6. Even when we hear Sri. Bobby John as afore, the fact remains that Ext.P3 was succeeded by Ext.P4 reminder issued by the Office of the Deputy Commissioner; consequent to which, the appellants filed Ext.P5 objections. They clearly state therein that they are making a reply to the show cause notice, referring specifically to Exts.P3 and P4; but they appear to have had an afterthought, which is evident from the subsequent “argument notes” they filed before the Authority, contending to the contrary.

7. We do not propose to speak any further because, it is well settled that, only if the impugned orders are pleaded and established to be void or issued without competence, can, normally, a challenge against it be mounted before this Court, under Article 226 of the Constitution of India.

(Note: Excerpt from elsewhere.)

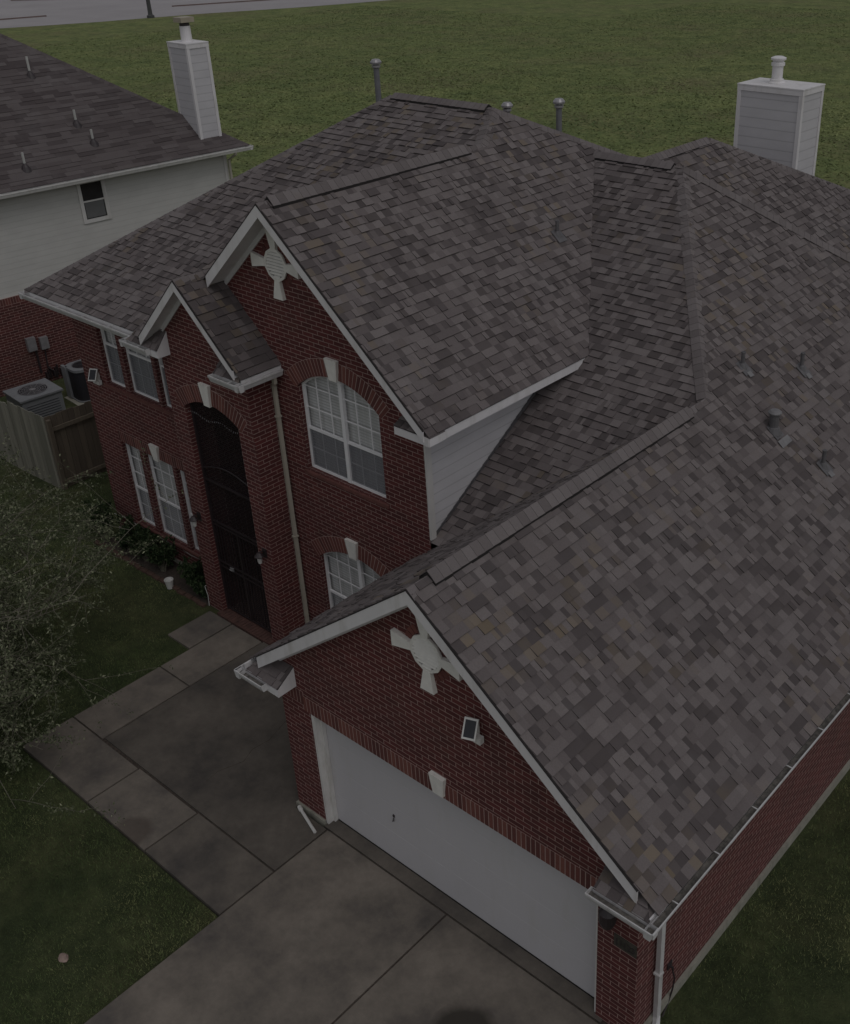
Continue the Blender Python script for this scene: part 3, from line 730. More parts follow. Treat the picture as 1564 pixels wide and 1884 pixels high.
# --- gable vents
def gable_vent(cx, cz, y):
    v = MB(); n = 12; r = .255
    ring = [(cx+r*math.cos(2*math.pi*(i+.5)/n), y-.02, cz+r*math.sin(2*math.pi*(i+.5)/n)) for i in range(n)]
    v.prism([(cx+(r-.02)*math.cos(2*math.pi*(i+.5)/n), y-.018, cz+(r-.02)*math.sin(2*math.pi*(i+.5)/n)) for i in range(n)], (0, .03, 0))
    for i in range(n):
        a, b = Vector(ring[i]), Vector(ring[(i+1) % n]); c = Vector((cx, y-.02, cz)); f = .17
        v.prism([a, b, b+(c-b)*f, a+(c-a)*f], (0, -.025, 0))
    o = v.build('gable_vent', STONE, H)
    l = MB(); bb = MB(); bb.prism([(cx+.215*math.cos(2*math.pi*i/16), y-.0215, cz+.215*math.sin(2*math.pi*i/16)) for i in range(16)], (0, .004, 0)); bb.build('louvre_shade', LEADM, o)  # dark disc added behind the louvres, standing in for the shade between them
    for i in range(9):
        z = cz-.2+i*.05; hw = math.sqrt(max(.001, .212**2-(z-cz)**2))
        l.prism([(cx-hw, y-.024, z+.030), (cx-hw, y-.052, z), (cx-hw, y-.045, z-.006), (cx-hw, y-.022, z+.024)], (2*hw, 0, 0))
    l.build('louvre', STONE, o)
    for q in range(4):
        k = MB(); t = math.pi/2*q; ux, uz = math.cos(t), math.sin(t); px, pz = -uz, ux
        L = .54 if q != 3 else .53
        k.prism([(cx+ux*.24+px*.055*s_, y-.05, cz+uz*.24+pz*.055*s_) for s_ in (-1, 1)]+[(cx+ux*L+px*.11*s_, y-.065, cz+uz*L+pz*.11*s_) for s_ in (1, -1)], (0, .08, 0))
        k.build('keystone', STONE, o)
    for i in range(24):
        if i % 6 == 0: b = MB()
        t = 2*math.pi*(i+.5)/24
        if min(abs(((t-q*math.pi/2+math.pi) % (2*math.pi))-math.pi) for q in range(4)) < .2: continue
        q4 = [(cx+rr*math.cos(tt), y-.007, cz+rr*math.sin(tt)) for rr, tt in ((.26, t-.105), (.37, t-.11), (.37, t+.11), (.26, t+.105))]
        b.prism(q4, (0, .03, 0), rnd.random())
        if i % 6 in (4,): b.build('brick_ring', BUNIT, o)
gable_vent(3.03, 4.32, 0); gable_vent(-2.61, 7.115, D1)

# --- fascias, rakes, soffits, returns
wf = MB(); dk = MB()
def rake(x0, z0, x1, z1, y, h=.17, th=.022, ywall=None):
    wf = MB(); dk = MB()
    wf.prism([(x0, y, z0-.012), (x1, y, z1-.012), (x1, y, z1-h), (x0, y, z0-h)], (0, -th, 0))
    dk.prism([(x0, y+.002, z0+.002), (x1, y+.002, z1+.002), (x1, y+.002, z1-.011), (x0, y+.002, z0-.011)], (0, -th-.006, 0))
    if ywall is not None:
        wf.prism([(x0, y+.0005, z0-h+.03), (x1, y+.0005, z1-h+.03), (x1, y+.0005, z1-h+.045), (x0, y+.0005, z0-h+.045)], (0, ywall-y-.001, 0))
        wf.prism([(x0, ywall-.001, z0-h+.03), (x1, ywall-.001, z1-h+.03), (x1, ywall-.001, z1-h-.07), (x0, ywall-.001, z0-h-.07)], (0, -.02, 0))
    dk.build('drip_edge', DARK, wf.build('rake_board', WHITE, H))
rake(XM, ZR, 6.12, zR(6.12), GF, .20, ywall=0); rake(XM, ZR, -.13, zGL(-.13), GF, .20, ywall=0)
rake(XU, ZU, .60, zU(.60), UF, .18, ywall=D1); rake(XU, ZU, -4.0, zUL(-4.0), UF, .20, ywall=D1)
rake(TX, TZ, -2.99, zTR(-2.99), TF, .17, ywall=D3); rake(TX, TZ, -5.52, zTL(-5.52), TF, .17, ywall=D3)
# eave fascia boards
def fascia(p0, p1, out, h=.15):
    wf = MB()
    p0, p1, o_ = Vector(p0), Vector(p1), Vector(out)
    wf.prism([p0, p1, p1-Vector((0, 0, h)), p0-Vector((0, 0, h))], o_*.02); wf.build('fascia', WHITE, H)
def wbox(a, b, name='soffit'):
    m_ = MB(); m_.box(a, b); m_.build(name, WHITE, H)
fascia((RE-.06, -.28, zR(RE)-.016), (RE-.06, 16, zR(RE)-.016), (1, 0, 0)); fascia((-.31, -.30, zGL(-.33)-.012), (-.31, D1, zGL(-.33)-.012), (-1, 0, 0))
wbox((.60, 2.535, 5.20), (.685, 6.25, zU(.692)-.012)); wbox((.27, 2.58, 5.19), (.60, 6.2, 5.205))
fascia((-9.75, 2.31, zM(2.29)-.012), (-6.0, 2.31, zM(2.29)-.012), (0, -1, 0)); wbox((-9.75, 2.31, 5.262), (-5.39, D2, 5.275))
wbox((-9.75, 2.31, 5.27), (-9.72, 14.2, 5.42)); wbox((-9.72, 2.84, 5.262), (-9.27, 14.2, 5.275))
fascia((-2.875, 2.09, zTR(-2.845)-.014), (-2.875, D1, zTR(-2.845)-.014), (1, 0, 0)); wbox((-3.084, 2.1, 5.26), (-2.876, D1, 5.275))
wbox((6.04, -.2, 2.47), (6.31, 16, 2.485)); wbox((-.30, -.2, 2.47), (-.002, D1, 2.485))

def ret(x0, x1, yf, yw, z0, zr, corner, hip, capend, gut=True, seed=0):
    """cornice return: boxed eave across the gable foot with its own small shingled roof.
    corner = x of the outer corner side, capend = x of the free inner end"""
    lo, hi = min(x0, x1), max(x0, x1); rt_ = MB(); rb = MB(); rdk = MB()
    rb.box((lo, yf, z0-.13), (hi, yw-.001, z0-.012))
    # sloping shingle top from front to wall; hip towards the outer corner
    dirx = 1 if capend > corner else -1
    top = (corner+dirx*hip, yw-.002, zr)
    ce = (capend, yw-.002, zr)
    shingle_plane(rt_, rdk, [(corner, yf, z0), (capend, yf, z0), ce, top], seed, exposure=.12, darken=.05)
    q = [(corner, yf, z0-.004), (corner, yw-.002, z0-.004), top]
    rt_.face(q, .5)
    rb.prism([(capend, yf, z0-.012), (capend, yw-.002, z0-.012), (capend, yw-.002, zr-.006)], (-dirx*.012, 0, 0))
    b_ = rb.build('cornice_return', WHITE, H); rt_.build('return_roof', SHIN, b_); rdk.build('roof_deck', FELT, b_)
ret(-.33, .376, -.31, 0, 2.59, 2.79, -.33, .22, .376, seed=901)
ret(6.345, 5.62, -.31, 0, 2.59, 2.78, 6.345, .25, 5.62, seed=902)
ret(.70, .0, 2.545, D1, 5.33, 5.48, .70, .25, .0, seed=903)
ret(-5.98, -5.10, 2.08, D3, 5.37, 5.66, -5.98, .25, -5.10, seed=904)
ret(-2.90, -3.56, 2.08, D3, 5.37, 5.62, -2.90, .25, -3.56, seed=905)
wbox((-5.98, 2.33, 5.24), (-5.39, D2, 5.26))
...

8. The learned Single Judge, though have found – in our view incorrectly – that Ext.P2 is the notice under Section 74 of the Act, he was fully justified in directing the appellant to invoke their alternative remedies, for the reasons already noticed.

9. We say as afore because, prima facie, we find Ext.P3 to satisfy the requirements under Section 74 of the ‘Act’, though it will always be open to the appellant to raise a contention to the contrary before the Appellate Authority, which will then consider such in terms of law. We are further persuaded to this opinion, not merely because we notice Ext.P5 reply issued by the appellant; but since, they have raised their contention that Ext.P3 is not a notice, but only a summary of such for the first time only through their “Notes of Argument” – namely Ext.P8. This can surely be open to scrutiny and evaluation by the statutory Appellate Authority, if so raised as a ground.

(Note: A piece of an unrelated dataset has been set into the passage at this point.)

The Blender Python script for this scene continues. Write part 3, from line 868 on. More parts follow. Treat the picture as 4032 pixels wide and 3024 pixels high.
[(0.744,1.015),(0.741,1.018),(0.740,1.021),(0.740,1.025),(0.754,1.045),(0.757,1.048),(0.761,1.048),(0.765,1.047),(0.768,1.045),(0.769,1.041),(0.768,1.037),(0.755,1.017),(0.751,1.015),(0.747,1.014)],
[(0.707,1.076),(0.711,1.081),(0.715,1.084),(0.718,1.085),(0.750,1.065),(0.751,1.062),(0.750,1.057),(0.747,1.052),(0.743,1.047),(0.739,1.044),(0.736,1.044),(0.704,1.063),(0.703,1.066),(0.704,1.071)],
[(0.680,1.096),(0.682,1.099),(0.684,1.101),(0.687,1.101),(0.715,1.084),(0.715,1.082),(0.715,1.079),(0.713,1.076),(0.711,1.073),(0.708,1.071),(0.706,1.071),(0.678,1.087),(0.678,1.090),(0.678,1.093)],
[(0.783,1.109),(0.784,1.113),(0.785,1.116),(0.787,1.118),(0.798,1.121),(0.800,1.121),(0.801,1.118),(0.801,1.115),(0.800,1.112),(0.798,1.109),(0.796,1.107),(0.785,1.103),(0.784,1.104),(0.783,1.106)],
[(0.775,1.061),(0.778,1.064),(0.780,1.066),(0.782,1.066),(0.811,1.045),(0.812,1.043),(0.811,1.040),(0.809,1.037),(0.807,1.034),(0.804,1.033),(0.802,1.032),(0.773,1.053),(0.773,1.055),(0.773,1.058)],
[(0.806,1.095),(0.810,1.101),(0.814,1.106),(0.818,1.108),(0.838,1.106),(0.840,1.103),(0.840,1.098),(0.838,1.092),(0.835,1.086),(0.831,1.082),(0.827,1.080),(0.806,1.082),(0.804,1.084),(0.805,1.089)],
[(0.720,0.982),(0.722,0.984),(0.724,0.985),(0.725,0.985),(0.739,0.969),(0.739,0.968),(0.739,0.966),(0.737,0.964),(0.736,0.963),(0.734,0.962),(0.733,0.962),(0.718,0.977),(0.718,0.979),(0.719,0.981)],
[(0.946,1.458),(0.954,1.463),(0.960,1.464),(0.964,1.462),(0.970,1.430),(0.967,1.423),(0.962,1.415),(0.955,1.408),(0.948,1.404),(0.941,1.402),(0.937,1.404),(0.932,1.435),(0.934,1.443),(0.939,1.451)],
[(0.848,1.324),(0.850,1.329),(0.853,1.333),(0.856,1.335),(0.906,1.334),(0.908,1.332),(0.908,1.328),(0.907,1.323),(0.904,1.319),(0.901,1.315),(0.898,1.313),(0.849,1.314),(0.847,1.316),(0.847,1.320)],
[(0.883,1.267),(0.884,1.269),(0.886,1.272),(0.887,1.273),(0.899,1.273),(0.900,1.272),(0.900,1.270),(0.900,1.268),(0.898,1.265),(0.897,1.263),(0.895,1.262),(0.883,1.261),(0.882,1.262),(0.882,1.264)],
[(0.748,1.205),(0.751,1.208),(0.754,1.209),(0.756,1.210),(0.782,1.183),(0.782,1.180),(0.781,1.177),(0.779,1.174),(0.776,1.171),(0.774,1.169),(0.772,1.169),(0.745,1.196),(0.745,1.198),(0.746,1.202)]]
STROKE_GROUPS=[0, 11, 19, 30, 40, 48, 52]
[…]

10. In such circumstances, we dismiss this Writ Appeal; however, clarifying that the findings of the learned Single Judge, to the effect that Ext.P2 is a notice under Section 74 of the Act, does not find our approval; but, with all other observations and directions being confirmed.

11. The appellant will, consequently, be at liberty to move the statutory appellate Authority against Ext.P9 with all contentions, including on the merits of Exts.P3 and P4; and all such will be considered by the said Authority as per law.